**Exercise material**
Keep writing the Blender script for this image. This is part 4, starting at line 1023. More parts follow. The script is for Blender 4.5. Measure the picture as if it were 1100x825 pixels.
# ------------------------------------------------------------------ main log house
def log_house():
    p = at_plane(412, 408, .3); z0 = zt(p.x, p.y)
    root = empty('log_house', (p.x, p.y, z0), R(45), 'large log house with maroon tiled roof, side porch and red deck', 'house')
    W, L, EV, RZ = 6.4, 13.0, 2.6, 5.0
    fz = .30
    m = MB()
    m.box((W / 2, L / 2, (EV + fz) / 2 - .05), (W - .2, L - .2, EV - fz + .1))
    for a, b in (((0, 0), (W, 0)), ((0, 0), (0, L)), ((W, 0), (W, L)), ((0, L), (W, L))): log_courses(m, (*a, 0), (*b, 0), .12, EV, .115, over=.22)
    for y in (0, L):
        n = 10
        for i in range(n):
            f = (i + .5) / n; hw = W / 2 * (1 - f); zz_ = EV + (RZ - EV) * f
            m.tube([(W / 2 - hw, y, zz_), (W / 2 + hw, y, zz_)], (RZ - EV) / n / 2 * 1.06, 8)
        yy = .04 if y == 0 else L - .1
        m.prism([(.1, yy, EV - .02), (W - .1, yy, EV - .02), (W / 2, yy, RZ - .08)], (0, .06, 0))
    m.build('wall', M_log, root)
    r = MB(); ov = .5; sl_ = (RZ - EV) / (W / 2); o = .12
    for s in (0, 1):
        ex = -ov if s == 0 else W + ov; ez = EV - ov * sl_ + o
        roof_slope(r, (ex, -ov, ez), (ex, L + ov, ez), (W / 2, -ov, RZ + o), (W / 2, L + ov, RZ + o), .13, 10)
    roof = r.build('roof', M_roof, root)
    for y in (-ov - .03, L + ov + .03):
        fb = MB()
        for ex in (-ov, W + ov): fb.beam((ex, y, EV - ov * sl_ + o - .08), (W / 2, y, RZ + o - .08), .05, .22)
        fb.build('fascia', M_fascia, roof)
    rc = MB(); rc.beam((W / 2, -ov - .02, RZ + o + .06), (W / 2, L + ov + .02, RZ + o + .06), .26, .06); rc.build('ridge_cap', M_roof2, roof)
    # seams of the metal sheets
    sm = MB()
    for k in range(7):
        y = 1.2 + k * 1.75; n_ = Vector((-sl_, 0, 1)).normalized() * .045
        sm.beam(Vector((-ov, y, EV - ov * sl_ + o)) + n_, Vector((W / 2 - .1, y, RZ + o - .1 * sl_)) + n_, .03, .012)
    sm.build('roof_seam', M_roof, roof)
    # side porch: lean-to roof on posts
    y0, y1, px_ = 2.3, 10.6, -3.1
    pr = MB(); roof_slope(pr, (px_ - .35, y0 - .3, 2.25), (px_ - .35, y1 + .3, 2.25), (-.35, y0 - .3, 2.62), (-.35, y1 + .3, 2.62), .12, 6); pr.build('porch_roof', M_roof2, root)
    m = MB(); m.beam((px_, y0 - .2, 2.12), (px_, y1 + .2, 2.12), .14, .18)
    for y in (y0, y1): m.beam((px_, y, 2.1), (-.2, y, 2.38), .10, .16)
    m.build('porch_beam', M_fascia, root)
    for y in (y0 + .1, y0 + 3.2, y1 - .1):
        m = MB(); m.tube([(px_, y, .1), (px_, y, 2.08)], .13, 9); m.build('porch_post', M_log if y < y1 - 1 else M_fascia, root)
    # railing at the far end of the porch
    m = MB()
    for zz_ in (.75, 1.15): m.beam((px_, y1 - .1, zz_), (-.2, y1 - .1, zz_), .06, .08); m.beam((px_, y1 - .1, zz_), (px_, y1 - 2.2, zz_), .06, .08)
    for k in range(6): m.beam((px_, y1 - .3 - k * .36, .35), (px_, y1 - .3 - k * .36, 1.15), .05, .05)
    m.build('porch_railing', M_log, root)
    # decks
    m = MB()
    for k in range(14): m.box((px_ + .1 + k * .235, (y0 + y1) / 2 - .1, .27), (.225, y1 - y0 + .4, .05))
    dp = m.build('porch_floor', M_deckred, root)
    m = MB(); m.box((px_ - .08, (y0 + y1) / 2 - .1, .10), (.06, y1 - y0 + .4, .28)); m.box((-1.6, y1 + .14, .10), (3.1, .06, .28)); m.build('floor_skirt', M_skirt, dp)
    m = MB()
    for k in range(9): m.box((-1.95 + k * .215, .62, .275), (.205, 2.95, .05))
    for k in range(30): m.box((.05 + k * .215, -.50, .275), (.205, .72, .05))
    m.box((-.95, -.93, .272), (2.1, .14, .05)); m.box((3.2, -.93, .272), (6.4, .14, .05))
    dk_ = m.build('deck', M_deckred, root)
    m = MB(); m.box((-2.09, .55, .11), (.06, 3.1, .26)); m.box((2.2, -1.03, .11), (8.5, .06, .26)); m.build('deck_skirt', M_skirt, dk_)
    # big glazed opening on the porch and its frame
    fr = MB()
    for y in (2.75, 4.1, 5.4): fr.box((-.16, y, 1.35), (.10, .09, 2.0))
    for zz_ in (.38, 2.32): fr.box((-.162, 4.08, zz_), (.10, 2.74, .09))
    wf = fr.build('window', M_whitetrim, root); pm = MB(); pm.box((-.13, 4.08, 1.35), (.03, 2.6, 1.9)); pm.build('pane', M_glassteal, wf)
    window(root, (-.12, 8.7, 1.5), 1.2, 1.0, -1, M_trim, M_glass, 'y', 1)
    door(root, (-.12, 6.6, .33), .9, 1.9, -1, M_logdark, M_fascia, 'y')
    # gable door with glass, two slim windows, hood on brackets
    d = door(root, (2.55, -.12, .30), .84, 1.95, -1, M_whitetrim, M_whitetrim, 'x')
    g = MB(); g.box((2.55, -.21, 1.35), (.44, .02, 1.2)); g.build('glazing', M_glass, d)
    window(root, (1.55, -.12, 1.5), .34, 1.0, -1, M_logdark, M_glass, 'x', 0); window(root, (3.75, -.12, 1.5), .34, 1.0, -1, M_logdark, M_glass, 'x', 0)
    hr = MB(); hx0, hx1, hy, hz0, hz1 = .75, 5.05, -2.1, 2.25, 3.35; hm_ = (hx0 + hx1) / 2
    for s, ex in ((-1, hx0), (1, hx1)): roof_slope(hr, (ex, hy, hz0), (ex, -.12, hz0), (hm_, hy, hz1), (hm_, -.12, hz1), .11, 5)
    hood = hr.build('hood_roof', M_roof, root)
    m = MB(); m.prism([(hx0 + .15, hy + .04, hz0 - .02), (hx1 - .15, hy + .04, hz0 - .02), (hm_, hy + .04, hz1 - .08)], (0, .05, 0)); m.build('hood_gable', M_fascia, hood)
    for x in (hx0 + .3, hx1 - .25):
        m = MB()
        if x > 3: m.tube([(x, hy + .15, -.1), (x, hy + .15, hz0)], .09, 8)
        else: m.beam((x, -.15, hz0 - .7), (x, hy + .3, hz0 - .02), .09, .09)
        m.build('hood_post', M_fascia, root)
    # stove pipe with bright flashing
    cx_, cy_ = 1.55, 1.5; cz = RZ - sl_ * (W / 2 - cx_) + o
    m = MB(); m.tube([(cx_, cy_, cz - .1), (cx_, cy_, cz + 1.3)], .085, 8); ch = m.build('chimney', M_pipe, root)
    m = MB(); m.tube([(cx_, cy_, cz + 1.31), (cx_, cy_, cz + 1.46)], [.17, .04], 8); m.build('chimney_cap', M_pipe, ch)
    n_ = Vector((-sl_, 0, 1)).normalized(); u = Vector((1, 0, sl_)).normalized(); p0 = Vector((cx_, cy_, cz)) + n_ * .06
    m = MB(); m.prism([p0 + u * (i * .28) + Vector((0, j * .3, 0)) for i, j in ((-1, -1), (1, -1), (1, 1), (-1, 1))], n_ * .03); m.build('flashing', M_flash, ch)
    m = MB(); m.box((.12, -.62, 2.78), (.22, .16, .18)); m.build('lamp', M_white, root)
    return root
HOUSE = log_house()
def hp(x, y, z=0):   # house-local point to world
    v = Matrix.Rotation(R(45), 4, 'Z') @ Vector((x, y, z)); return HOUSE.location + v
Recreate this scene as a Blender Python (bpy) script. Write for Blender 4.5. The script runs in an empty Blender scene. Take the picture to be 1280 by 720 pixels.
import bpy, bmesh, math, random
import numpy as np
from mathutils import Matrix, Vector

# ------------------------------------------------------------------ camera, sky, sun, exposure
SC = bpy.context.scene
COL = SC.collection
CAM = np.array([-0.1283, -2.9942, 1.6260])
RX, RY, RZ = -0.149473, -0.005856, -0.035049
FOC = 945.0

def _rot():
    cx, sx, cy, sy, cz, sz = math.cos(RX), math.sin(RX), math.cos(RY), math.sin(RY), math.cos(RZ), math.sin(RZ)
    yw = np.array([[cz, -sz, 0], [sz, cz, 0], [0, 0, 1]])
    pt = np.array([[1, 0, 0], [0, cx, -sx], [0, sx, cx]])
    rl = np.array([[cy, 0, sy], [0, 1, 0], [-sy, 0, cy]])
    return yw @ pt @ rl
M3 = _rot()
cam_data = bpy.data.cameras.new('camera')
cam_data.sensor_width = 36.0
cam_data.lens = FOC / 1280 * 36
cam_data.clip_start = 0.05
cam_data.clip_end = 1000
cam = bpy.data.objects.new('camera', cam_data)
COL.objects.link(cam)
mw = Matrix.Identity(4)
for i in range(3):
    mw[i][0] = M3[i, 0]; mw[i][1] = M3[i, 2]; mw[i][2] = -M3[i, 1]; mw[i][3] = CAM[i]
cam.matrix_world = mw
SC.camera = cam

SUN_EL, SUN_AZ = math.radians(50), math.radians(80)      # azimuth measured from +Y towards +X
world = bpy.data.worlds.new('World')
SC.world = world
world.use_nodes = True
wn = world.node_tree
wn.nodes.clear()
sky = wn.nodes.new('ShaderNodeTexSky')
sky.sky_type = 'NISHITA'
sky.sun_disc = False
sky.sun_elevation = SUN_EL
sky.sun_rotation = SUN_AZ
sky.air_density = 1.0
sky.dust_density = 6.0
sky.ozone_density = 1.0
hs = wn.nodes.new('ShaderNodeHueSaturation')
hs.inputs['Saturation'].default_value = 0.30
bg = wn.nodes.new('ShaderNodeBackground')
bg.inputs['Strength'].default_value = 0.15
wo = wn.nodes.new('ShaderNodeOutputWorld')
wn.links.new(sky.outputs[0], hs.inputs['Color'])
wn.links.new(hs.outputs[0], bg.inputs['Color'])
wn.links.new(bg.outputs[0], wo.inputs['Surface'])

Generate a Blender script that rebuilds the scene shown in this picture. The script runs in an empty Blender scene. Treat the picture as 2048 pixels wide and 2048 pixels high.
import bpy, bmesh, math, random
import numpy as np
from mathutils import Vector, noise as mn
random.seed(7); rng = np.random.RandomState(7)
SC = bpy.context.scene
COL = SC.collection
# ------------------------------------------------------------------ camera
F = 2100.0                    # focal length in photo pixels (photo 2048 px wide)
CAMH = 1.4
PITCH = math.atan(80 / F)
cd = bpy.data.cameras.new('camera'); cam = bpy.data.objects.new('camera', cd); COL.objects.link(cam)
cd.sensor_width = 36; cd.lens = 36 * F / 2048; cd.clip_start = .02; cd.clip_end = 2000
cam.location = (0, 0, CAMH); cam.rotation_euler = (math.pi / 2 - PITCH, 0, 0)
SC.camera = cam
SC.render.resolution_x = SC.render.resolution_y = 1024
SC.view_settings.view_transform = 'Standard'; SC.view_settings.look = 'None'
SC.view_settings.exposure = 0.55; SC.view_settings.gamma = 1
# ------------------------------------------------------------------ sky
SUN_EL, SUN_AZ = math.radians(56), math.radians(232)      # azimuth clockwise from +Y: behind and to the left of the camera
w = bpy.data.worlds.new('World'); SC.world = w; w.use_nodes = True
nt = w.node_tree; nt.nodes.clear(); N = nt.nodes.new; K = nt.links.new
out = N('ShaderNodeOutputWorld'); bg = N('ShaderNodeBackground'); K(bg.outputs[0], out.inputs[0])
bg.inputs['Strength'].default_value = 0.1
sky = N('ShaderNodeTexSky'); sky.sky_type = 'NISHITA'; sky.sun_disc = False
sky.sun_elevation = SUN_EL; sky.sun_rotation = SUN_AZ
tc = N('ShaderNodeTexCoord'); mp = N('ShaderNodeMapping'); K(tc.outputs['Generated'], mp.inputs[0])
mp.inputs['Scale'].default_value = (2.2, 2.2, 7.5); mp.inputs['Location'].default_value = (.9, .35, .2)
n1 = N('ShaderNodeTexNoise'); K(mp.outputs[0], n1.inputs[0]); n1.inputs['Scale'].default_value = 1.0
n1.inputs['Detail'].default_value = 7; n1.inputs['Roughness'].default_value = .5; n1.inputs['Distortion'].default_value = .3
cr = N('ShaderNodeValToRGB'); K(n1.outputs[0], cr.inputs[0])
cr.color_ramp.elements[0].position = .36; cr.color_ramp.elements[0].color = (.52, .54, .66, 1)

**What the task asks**
Output the lines of the records above exactly as they appear, from the line containing "Recreate this scene" through the line containing "FOC = 945.0".

**Solution**
Recreate this scene as a Blender Python (bpy) script. Write for Blender 4.5. The script runs in an empty Blender scene. Take the picture to be 1280 by 720 pixels.
import bpy, bmesh, math, random
import numpy as np
from mathutils import Matrix, Vector

# ------------------------------------------------------------------ camera, sky, sun, exposure
SC = bpy.context.scene
COL = SC.collection
CAM = np.array([-0.1283, -2.9942, 1.6260])
RX, RY, RZ = -0.149473, -0.005856, -0.035049
FOC = 945.0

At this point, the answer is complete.